__Raw data__

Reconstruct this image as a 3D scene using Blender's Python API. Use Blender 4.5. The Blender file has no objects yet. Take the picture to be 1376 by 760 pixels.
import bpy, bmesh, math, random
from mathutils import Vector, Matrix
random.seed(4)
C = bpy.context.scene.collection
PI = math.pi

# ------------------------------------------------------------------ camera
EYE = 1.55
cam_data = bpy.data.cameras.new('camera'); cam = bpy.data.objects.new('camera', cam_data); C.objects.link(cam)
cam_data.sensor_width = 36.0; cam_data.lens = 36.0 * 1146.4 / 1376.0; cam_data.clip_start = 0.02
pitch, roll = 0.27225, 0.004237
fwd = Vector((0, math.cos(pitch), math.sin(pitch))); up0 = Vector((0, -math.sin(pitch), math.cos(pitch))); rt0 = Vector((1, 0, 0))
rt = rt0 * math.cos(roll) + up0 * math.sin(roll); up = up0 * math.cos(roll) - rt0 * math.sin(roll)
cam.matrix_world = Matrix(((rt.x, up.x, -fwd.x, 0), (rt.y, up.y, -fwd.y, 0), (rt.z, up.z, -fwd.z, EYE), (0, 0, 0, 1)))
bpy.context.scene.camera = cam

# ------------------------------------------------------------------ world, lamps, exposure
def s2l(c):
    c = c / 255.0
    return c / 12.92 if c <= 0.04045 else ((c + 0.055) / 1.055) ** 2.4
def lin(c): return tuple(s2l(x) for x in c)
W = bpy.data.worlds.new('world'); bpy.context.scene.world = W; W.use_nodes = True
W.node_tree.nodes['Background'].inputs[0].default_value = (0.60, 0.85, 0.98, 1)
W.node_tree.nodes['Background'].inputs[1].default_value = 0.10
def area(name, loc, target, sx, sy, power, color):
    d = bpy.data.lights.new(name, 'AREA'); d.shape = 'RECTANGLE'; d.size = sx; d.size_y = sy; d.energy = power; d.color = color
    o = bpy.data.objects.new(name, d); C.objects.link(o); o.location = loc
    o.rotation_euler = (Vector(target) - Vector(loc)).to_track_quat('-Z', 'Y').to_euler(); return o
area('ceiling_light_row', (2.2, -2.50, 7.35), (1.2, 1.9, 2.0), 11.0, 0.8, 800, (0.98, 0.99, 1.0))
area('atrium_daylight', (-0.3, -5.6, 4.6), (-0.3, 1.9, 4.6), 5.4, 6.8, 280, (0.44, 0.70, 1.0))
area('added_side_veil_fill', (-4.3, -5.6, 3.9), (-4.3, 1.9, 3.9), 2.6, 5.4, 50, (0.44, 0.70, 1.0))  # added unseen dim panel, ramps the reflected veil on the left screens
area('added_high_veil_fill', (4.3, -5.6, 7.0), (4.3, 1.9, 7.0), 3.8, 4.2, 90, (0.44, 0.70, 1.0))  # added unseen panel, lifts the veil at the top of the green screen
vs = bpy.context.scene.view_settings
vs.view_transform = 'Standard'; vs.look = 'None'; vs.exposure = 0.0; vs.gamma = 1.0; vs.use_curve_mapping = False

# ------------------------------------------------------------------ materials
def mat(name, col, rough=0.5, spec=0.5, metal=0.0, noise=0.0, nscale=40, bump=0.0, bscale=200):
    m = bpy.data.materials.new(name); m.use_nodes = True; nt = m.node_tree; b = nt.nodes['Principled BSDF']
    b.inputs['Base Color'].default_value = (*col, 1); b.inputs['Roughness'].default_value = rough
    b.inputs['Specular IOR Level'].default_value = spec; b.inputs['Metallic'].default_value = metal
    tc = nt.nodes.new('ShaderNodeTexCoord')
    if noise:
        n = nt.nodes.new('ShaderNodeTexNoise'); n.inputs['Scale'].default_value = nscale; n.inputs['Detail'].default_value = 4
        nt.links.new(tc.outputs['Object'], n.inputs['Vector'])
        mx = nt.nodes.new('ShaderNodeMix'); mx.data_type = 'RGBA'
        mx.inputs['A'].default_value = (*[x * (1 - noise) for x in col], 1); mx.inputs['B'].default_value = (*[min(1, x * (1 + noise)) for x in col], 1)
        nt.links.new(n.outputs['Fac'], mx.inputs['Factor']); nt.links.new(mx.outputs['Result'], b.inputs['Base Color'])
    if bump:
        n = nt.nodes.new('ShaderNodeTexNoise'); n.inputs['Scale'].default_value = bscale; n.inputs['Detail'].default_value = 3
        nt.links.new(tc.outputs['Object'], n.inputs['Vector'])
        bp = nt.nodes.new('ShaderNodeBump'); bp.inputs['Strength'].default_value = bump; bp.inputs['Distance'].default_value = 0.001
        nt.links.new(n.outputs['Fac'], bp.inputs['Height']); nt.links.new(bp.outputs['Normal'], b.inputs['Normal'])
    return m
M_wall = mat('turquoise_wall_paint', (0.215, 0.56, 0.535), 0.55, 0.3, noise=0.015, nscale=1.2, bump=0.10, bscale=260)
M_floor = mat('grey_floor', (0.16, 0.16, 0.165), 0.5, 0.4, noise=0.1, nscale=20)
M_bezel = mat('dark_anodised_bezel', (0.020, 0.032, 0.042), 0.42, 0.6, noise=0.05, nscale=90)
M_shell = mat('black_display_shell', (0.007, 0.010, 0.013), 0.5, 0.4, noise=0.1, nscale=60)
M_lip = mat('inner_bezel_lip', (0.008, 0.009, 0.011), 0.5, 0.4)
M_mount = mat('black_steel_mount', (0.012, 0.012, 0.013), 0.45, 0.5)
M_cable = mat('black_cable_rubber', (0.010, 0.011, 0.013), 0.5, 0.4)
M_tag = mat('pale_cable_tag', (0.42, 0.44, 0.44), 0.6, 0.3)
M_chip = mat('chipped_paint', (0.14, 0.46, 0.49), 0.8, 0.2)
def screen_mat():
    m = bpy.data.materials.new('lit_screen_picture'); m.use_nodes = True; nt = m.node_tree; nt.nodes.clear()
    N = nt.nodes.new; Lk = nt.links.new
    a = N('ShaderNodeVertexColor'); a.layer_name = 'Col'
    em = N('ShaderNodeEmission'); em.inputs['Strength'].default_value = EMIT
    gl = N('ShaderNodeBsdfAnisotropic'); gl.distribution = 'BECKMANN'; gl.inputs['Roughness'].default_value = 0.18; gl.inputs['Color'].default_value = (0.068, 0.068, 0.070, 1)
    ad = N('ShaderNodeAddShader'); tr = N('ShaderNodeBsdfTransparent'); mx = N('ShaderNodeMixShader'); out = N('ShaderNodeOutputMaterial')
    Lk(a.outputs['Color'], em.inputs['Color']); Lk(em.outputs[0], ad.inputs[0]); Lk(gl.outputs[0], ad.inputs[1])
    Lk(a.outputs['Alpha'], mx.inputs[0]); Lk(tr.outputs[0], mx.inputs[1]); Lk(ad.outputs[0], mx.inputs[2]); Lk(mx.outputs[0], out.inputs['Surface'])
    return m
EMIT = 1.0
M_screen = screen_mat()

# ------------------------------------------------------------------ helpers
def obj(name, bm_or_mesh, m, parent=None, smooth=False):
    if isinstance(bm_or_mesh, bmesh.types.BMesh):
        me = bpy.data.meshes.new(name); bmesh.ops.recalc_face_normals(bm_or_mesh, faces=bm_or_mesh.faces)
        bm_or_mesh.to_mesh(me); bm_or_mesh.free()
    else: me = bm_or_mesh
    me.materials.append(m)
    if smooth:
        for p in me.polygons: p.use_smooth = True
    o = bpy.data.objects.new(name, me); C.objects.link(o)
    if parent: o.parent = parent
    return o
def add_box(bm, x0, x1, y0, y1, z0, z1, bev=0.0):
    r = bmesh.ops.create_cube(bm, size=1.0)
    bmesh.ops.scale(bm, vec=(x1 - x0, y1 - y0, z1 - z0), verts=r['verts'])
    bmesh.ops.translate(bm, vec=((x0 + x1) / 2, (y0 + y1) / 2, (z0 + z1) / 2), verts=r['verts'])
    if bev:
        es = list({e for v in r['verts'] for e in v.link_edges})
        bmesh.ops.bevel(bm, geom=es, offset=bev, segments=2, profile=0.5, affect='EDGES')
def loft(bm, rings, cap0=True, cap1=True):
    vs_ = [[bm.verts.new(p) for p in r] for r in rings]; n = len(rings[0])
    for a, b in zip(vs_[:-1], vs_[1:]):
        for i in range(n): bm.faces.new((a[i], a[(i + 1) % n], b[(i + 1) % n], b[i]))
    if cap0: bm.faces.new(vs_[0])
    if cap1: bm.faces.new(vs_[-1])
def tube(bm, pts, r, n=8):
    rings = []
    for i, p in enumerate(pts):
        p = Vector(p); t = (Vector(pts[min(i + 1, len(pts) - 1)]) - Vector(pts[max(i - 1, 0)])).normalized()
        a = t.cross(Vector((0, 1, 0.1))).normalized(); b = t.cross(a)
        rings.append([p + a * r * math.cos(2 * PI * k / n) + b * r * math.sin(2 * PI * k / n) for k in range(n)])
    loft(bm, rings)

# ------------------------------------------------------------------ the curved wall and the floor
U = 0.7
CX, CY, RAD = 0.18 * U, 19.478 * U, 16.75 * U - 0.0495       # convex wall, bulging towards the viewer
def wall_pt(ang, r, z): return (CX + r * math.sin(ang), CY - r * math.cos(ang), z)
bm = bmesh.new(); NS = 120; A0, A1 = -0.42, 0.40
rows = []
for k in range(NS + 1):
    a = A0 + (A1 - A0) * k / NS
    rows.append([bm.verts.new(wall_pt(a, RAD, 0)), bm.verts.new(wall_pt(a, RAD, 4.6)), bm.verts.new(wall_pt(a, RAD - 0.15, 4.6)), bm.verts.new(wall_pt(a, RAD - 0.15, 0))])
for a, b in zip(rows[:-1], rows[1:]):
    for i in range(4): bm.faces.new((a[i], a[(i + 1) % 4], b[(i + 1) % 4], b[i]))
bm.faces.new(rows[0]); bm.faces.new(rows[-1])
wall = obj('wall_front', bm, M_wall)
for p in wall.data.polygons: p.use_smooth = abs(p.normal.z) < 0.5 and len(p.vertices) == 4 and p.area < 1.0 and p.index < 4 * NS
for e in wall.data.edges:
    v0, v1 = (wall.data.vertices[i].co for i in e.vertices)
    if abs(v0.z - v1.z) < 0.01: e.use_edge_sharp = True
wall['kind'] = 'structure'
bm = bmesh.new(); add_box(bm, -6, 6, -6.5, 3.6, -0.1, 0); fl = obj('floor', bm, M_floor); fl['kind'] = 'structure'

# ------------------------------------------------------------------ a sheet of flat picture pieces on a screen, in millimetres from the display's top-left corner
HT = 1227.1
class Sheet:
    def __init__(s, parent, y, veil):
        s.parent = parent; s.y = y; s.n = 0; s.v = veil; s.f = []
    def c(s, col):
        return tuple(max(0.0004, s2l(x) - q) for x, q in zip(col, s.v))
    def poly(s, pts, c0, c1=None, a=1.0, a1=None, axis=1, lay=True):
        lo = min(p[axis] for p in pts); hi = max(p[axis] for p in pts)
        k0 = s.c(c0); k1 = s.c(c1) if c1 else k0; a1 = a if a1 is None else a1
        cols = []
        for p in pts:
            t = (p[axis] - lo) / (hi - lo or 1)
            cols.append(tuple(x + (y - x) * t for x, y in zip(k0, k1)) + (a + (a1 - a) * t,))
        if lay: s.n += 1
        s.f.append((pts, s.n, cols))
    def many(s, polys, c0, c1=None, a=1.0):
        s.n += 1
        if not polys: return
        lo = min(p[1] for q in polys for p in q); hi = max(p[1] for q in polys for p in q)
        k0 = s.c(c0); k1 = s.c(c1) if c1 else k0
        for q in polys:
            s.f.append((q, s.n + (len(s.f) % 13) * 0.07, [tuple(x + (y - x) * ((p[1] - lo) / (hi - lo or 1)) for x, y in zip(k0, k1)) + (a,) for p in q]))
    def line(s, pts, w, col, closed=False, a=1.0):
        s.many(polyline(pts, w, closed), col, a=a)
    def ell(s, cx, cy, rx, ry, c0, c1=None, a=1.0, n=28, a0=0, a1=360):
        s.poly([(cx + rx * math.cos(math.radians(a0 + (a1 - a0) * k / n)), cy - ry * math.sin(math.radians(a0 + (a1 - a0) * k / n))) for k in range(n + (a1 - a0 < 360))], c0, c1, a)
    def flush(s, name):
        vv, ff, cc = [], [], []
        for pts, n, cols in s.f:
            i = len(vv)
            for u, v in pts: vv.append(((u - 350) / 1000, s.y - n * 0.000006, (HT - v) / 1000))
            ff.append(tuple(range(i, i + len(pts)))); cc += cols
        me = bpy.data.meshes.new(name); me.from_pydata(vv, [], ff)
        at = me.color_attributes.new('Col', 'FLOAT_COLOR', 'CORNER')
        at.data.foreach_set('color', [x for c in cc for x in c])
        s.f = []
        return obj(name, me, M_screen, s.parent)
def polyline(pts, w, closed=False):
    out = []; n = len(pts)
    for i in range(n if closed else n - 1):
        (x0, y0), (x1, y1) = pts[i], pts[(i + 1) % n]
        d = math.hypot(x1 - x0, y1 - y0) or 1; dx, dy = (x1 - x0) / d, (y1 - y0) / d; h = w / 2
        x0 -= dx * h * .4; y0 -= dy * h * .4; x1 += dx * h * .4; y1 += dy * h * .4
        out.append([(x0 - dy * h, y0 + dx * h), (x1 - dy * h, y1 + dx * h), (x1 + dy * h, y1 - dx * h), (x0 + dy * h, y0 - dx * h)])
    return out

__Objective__
Each line from the start of the listing above through the line containing "PI = math.pi" should be copied exactly, please, with no other lines added.

__Solution to this exercise__
Reconstruct this image as a 3D scene using Blender's Python API. Use Blender 4.5. The Blender file has no objects yet. Take the picture to be 1376 by 760 pixels.
import bpy, bmesh, math, random
from mathutils import Vector, Matrix
random.seed(4)
C = bpy.context.scene.collection
PI = math.pi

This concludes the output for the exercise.